### What the exercise asks
Exactly and only the lines from the first entry through the line with "1.768)]), M_white, sg)" should be copied, both ends included, with no pictures.

Rows from a 3D scene dataset
=====
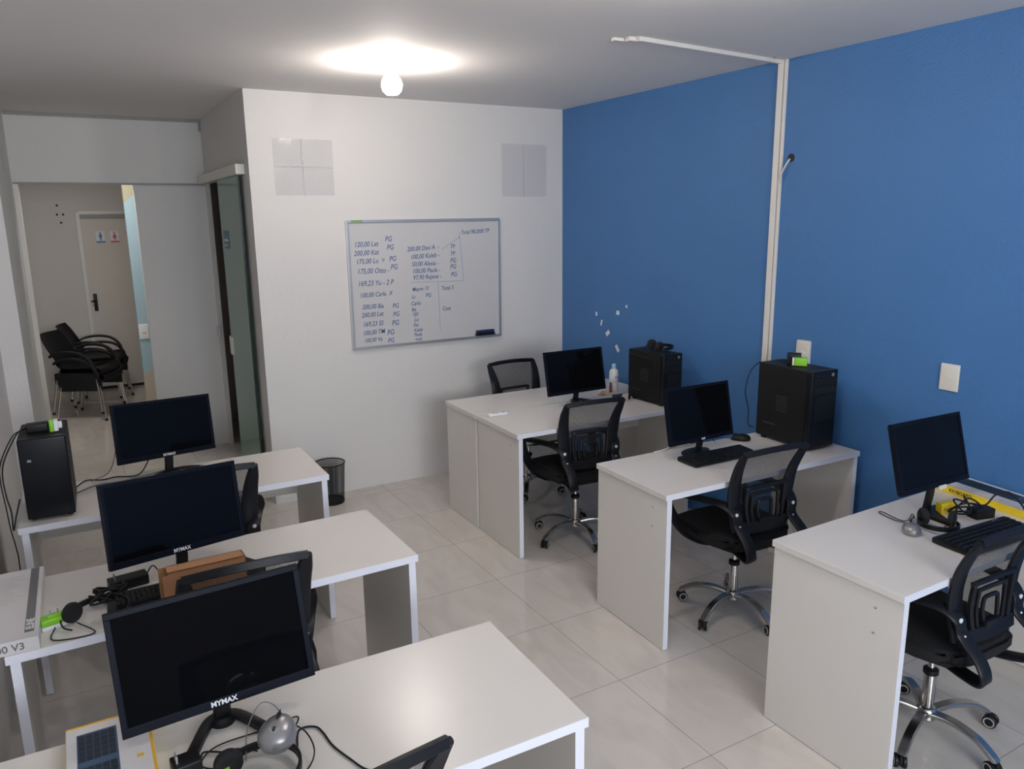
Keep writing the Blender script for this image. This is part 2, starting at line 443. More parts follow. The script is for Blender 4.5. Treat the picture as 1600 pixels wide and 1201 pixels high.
tag(sg, 'dark teal sign with a white line')
obj('sign_lettering', boxes([(XA-.041, XA-.0395, 5.95, 6.10, 1.795, 1.808), (XA-.041, XA-.0395, 6.00, 6.10, 1.76, 1.768)]), M_white, sg)

# ------------------------------------------------------------------ cable duct on ceiling and wall
dc = thing('cable_duct', 'white plastic cable duct running across ceiling then down the blue wall', 'cable duct')
ang = math.degrees(math.atan2(3.098-3.004, 3.425-2.402))
ln = math.hypot(3.425-2.402, .094)
obj('ceiling_channel', xf(box(0, ln+.02, -.012, .012, -.02, 0, .002), T(2.402, 3.004, HC) @ RZ(ang)), M_trim, dc)
obj('ceiling_end_piece', boxes([(2.36, 2.40, 3.015, 3.045, HC-.018, HC), (2.31, 2.37, 3.06, 3.085, HC-.014, HC)], .002), M_trim, dc)
obj('wall_channel', box(XW-.018, XW, 3.078, 3.112, .78, HC-.001, .002), M_trim, dc)
obj('wall_channel', box(XW-.013, XW, 3.054, 3.070, .78, HC-.001, .002), M_trim, dc)
obj('loose_wire', tube([(XW-.008, 3.058, 2.10), (XW-.02, 3.045, 2.15), (XW-.015, 3.02, 2.20), (XW-.004, 3.005, 2.23)], .005, smooth=4), M_cablew, dc)
obj('junction_screw', xf(lathe([(.008, 0), (.008, .006)], 10), T(3.36, 3.06, HC-.006)), M_grey, dc)
bm = xf(lathe([(.022, 0), (.022, .003), (.008, .003)], 12), Matrix.Translation((XW, 3.0, 2.235)) @ RZ(-90) @ RX(90))
tag(obj('wall_hole', bm, M_foot, wr), 'small dark hole where a wire enters')

# ------------------------------------------------------------------ ceiling bulbs
def m_emit(name, col, st):
    m, t, p = nt(name)
    p.inputs['Emission Color'].default_value = (*col, 1); p.inputs['Emission Strength'].default_value = st
    p.inputs['Base Color'].default_value = (.9, .9, .9, 1)
    return m
M_glow = m_emit('lit_bulb_glass', (1.0, 0.89, 0.80), BULB_STRENGTH)
def bulb(x, y, label):
    t = thing('ceiling_light', label, 'lamp', (x, y, HC))
    obj('ceiling_rose', lathe([(.055, 0), (.055, -.012), (.04, -.022), (.022, -.024)], 28), M_trim, t, True)
    obj('lamp_socket', lathe([(.022, -.022), (.022, -.05), (.018, -.055)], 20), M_grey, t, True)
    b = obj('bulb', lathe([(.018, -.05), (.03, -.065), (.05, -.09), (.056, -.115), (.05, -.143), (.032, -.162), (.0, -.168)], 28, cap=False), M_glow, t, True)
    return t
b1 = bulb(1.60, 4.05, 'bare lit bulb on the ceiling in front of the whiteboard wall')
b2 = bulb(1.69, 1.89, 'bare lit bulb at the top edge above the desks')

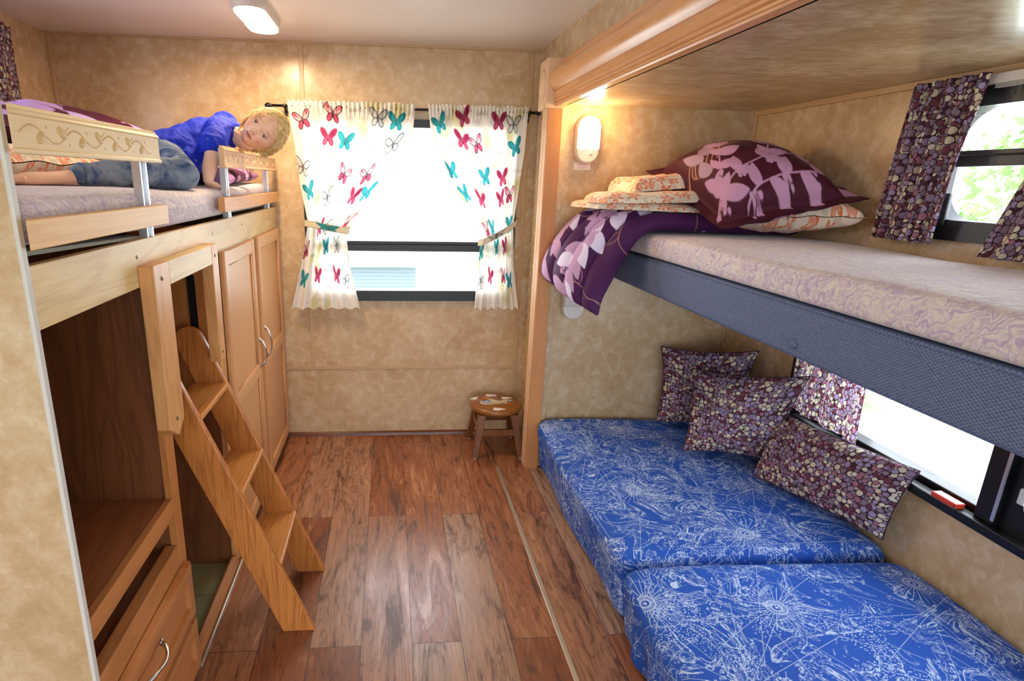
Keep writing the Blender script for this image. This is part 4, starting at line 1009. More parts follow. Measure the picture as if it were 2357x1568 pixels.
# ================================================================ SOFA BED SECTIONS
def cushion(name, x0, x1, y0, y1, z0, z1, label, r=0.045, seed=0, ruffle=0.0):
    nx, ny, nz = 60, 70, 18; rg = np.random.default_rng(seed)
    # box surface sampled as sphere-like grid: wrap cross-section in xz, sweep y, with end caps pulled in
    ys = np.concatenate([y0 + np.array([0, 0.0, 0.002, 0.008, 0.018, 0.032, 0.05]), np.linspace(y0 + 0.07, y1 - 0.07, 90), y1 - np.array([0.05, 0.032, 0.018, 0.008, 0.002, 0.0, 0.0])])
    m = 140; P = np.zeros((m, len(ys), 3)); cx, hx_ = (x0 + x1) / 2, (x1 - x0) / 2; cz, hz_ = (z0 + z1) / 2, (z1 - z0) / 2
    for j, y in enumerate(ys):
        e = min(y - y0, y1 - y); sh = 1.0 if e >= r else 1 - (r - math.sqrt(max(0, r * r - (r - e) ** 2))) / r * 0.16
        if j in (0, len(ys) - 1): sh = 0.0
        # perimeter of a rounded rectangle
        per = []
        for i in range(m):
            a = 2 * PI * i / (m - 1); c, s_ = math.cos(a), math.sin(a)
            sx = math.copysign(abs(c) ** 0.16, c); sz = math.copysign(abs(s_) ** 0.20, s_)
            rr_ = 0.085; ee = min(1.0, e / rr_); X_ = cx + (hx_ - (0.06 if sx < 0 else 0.012) * (1 - math.sqrt(1 - (1 - ee) ** 2))) * sx * (1 if sh > 0 else 0); Z_ = z0 + (cz + hz_ * sz - z0) * (sh if sh > 0 else 0.5)
            if sz > 0: Z_ += (0.007 * math.sin(5 * X_ + 3 * y + seed) + 0.004 * math.sin(11 * y - 4 * X_)) * sz
            if c < 0:
                k = abs(sx) * (1 - max(sz, 0) ** 2)
                X_ -= k * (0.008 * math.sin(9 * y + seed) + (ruffle * math.sin(46 * y + 9 * Z_) if Z_ < 0.15 else 0)) - 0.02 * k * (1 - (Z_ - z0) / (z1 - z0)) * -1 * 0
                X_ += 0.030 * (1 - (Z_ - z0) / (z1 - z0)) * abs(sx)
            P[i, j] = (X_, y, max(Z_, z0))
    return gridmesh(name, P, 'chart', None, None, None, label=label, cat='sofa cushion')
cushion('sofa_cushion', 0.738, 1.695, 1.572, 2.722, 0.002, 0.272, 'blue sea-chart print sofa bed section at the far end under pillows', seed=1)
cushion('sofa_cushion', 0.712, 1.690, 0.25, 1.530, 0.002, 0.282, 'blue sea-chart print sofa bed section nearest the camera', seed=4, ruffle=0.010)
# ================================================================ BEDDING
def quilt(name, curves, us, cv, thick, channels, label, cat='comforter', seed=0, uvflip=False, edge_drop=0.0):
    """thick cloth: curves = list of polylines (same length), lofted across u; us = u of each curve"""
    nx, ny = cv.nx, cv.ny                       # x: across u, y: along the curve
    C = np.array(curves, float); K = C.shape[1]
    U = np.linspace(0, 1, nx); V = np.linspace(0, 1, ny)
    # arc-length resample of each curve with smoothing
    R = np.zeros((len(curves), ny, 3))
    for a in range(len(curves)):
        seg = np.r_[0, np.cumsum(np.linalg.norm(np.diff(C[a], axis=0), axis=1))]; seg /= seg[-1]
        for d in range(3):
            q = np.interp(V, seg, C[a][:, d]); kk = max(3, ny // 22); R[a, :, d] = np.convolve(np.pad(q, kk, mode='reflect', reflect_type='odd'), np.ones(2 * kk + 1) / (2 * kk + 1), 'valid')
    T = np.zeros((nx, ny, 3))
    for d in range(3):
        for j in range(ny): T[:, j, d] = np.interp(U, us, R[:, j, d])
    k2 = max(2, nx // 14)
    for d in range(3):
        pd = np.pad(T[:, :, d], ((k2, k2), (0, 0)), mode='reflect', reflect_type='odd'); cs = np.cumsum(np.vstack([np.zeros((1, ny)), pd]), 0); T[:, :, d] = (cs[2 * k2 + 1:] - cs[:-2 * k2 - 1]) / (2 * k2 + 1)
    gu, gv = np.gradient(T, axis=0), np.gradient(T, axis=1); N = np.cross(gu, gv); N /= np.linalg.norm(N, axis=2, keepdims=True) + 1e-9
    if N[..., 2].mean() < 0: N = -N
    uu = U[:, None] * np.ones((1, ny)); vv = V[None, :] * np.ones((nx, 1))
    e = np.minimum(np.minimum(uu, 1 - uu) * nx / (0.05 / cv.res), np.minimum(vv, 1 - vv) * ny / (0.05 / cv.res)); e = np.clip(e, 0, 1)
    pr = np.sqrt(1 - (1 - e) ** 2)
    rg = np.random.default_rng(seed); wob = sum(np.sin(2 * PI * (rg.uniform(-4, 4) * uu + rg.uniform(-6, 6) * vv) + rg.uniform(0, 6)) for _ in range(8)) / 8
    ch = np.abs(np.sin(PI * channels * (uu + 0.012 * np.sin(9 * vv)))) ** 0.45
    h = thick / 2 * pr * (0.30 + 0.70 * ch) + 0.006 * wob * pr
    top = T + N * h[..., None]; bot = T - N * (thick / 2 * pr * (0.7 + 0.3 * ch) + 0.001)[..., None]
    uv = np.stack([cv.x, cv.y], -1)
    P = np.concatenate([top, bot[::-1]], 0); UV = np.concatenate([uv, uv[::-1]], 0); CC = np.concatenate([cv.c, cv.c[::-1]], 0)
    P = np.concatenate([P, P[:1]], 0); UV = np.concatenate([UV, UV[:1]], 0); CC = np.concatenate([CC, CC[:1]], 0)
    return gridmesh(name, P, 'plum', None, UV, CC, label=label, cat=cat)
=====
### Full solution
Keep writing the Blender script for this image. This is part 2, starting at line 443. More parts follow. The script is for Blender 4.5. Treat the picture as 1600 pixels wide and 1201 pixels high.
tag(sg, 'dark teal sign with a white line')
obj('sign_lettering', boxes([(XA-.041, XA-.0395, 5.95, 6.10, 1.795, 1.808), (XA-.041, XA-.0395, 6.00, 6.10, 1.76, 1.768)]), M_white, sg)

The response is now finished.